TO BE DONE — Gather the lines from the material that contain "Python".

DATASET EXCERPTS —
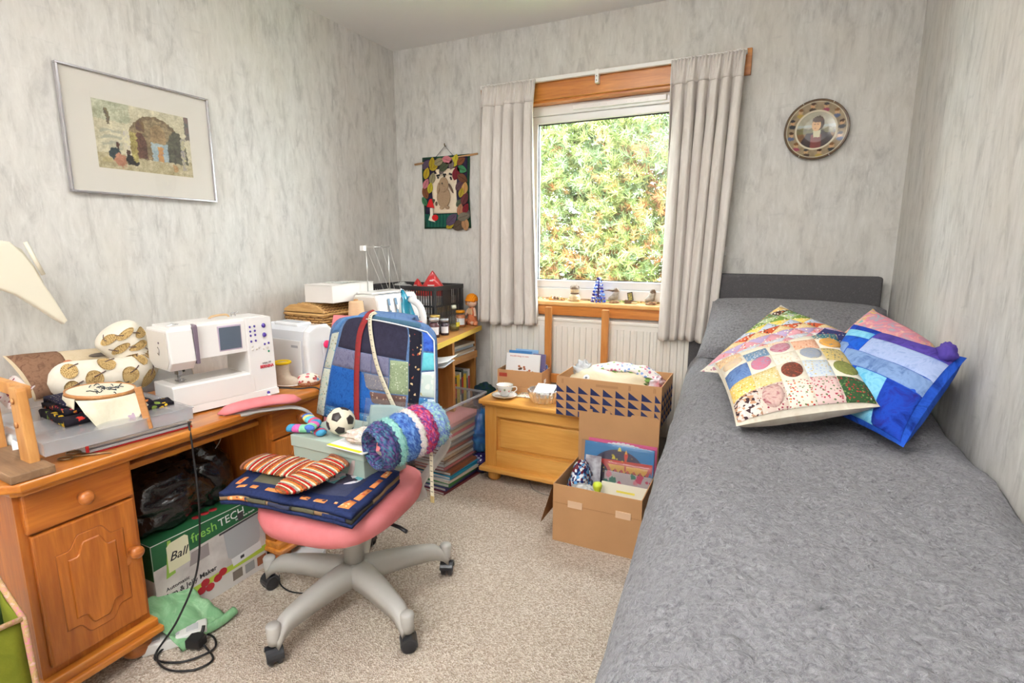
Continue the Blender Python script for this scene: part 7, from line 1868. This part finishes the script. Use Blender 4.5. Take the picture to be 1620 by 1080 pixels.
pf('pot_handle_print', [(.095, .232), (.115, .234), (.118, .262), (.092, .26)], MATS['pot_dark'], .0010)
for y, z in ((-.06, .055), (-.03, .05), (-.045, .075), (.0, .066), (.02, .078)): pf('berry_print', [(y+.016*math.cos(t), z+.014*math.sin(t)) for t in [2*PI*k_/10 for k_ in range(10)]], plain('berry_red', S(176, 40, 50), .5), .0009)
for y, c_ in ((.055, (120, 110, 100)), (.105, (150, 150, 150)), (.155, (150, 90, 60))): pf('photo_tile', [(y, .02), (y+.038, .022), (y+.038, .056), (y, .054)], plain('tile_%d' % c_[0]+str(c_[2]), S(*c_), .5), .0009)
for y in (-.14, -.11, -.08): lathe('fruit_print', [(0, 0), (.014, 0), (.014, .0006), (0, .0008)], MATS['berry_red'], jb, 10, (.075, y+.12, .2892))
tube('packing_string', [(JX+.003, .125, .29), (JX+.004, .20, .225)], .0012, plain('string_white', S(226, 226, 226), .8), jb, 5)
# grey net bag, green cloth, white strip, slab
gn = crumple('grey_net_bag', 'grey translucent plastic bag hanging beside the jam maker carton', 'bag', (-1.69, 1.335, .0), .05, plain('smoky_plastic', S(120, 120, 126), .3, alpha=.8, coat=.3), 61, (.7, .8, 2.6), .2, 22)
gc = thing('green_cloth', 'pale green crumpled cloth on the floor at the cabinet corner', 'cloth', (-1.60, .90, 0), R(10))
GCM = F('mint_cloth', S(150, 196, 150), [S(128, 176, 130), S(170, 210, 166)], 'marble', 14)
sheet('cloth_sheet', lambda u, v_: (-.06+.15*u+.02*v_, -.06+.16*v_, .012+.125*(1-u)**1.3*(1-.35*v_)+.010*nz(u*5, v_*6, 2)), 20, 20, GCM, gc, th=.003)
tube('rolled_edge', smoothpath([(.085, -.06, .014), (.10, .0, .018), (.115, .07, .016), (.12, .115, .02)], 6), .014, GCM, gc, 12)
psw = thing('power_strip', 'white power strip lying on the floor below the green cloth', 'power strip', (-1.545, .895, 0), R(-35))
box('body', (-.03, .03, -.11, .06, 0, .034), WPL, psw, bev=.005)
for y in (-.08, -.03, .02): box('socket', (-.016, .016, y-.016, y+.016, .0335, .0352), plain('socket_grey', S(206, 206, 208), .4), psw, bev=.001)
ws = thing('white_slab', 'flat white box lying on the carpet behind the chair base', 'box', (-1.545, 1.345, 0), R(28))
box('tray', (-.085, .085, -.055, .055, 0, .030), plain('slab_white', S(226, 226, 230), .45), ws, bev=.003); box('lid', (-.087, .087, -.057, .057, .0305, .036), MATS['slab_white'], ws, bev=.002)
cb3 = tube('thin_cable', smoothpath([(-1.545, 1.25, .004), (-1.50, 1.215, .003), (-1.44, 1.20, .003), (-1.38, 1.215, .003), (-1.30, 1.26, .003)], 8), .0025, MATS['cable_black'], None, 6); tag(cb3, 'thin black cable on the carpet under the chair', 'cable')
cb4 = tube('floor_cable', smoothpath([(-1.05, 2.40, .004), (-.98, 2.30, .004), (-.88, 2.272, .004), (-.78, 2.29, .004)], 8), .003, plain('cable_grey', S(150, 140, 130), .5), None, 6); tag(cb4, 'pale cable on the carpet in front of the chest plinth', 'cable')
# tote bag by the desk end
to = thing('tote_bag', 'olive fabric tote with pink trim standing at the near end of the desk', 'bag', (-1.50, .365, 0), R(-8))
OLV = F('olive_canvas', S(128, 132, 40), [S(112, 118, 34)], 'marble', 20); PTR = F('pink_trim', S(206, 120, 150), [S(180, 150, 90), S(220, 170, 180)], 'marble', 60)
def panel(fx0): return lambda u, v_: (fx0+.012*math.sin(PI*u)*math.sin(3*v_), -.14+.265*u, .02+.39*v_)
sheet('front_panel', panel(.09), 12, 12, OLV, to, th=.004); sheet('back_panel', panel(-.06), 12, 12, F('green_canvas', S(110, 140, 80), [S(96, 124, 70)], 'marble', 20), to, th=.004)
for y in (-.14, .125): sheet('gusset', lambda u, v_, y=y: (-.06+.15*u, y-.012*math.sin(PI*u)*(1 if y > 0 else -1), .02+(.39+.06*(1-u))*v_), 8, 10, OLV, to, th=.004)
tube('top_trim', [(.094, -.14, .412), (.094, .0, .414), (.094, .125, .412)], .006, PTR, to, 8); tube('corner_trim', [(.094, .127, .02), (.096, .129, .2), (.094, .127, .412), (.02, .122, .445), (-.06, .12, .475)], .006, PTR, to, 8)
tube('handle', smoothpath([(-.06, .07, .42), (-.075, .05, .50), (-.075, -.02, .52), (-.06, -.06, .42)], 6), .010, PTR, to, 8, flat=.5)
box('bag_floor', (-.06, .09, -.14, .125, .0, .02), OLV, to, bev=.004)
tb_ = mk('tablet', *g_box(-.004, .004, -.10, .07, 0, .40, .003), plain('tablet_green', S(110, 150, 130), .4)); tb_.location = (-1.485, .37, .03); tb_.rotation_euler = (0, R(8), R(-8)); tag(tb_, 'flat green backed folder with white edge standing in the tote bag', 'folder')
---
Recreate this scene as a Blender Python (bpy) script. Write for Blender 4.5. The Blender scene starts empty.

EXPECTED ANSWER —
Continue the Blender Python script for this scene: part 7, from line 1868. This part finishes the script. Use Blender 4.5. Take the picture to be 1620 by 1080 pixels.
Recreate this scene as a Blender Python (bpy) script. Write for Blender 4.5. The Blender scene starts empty.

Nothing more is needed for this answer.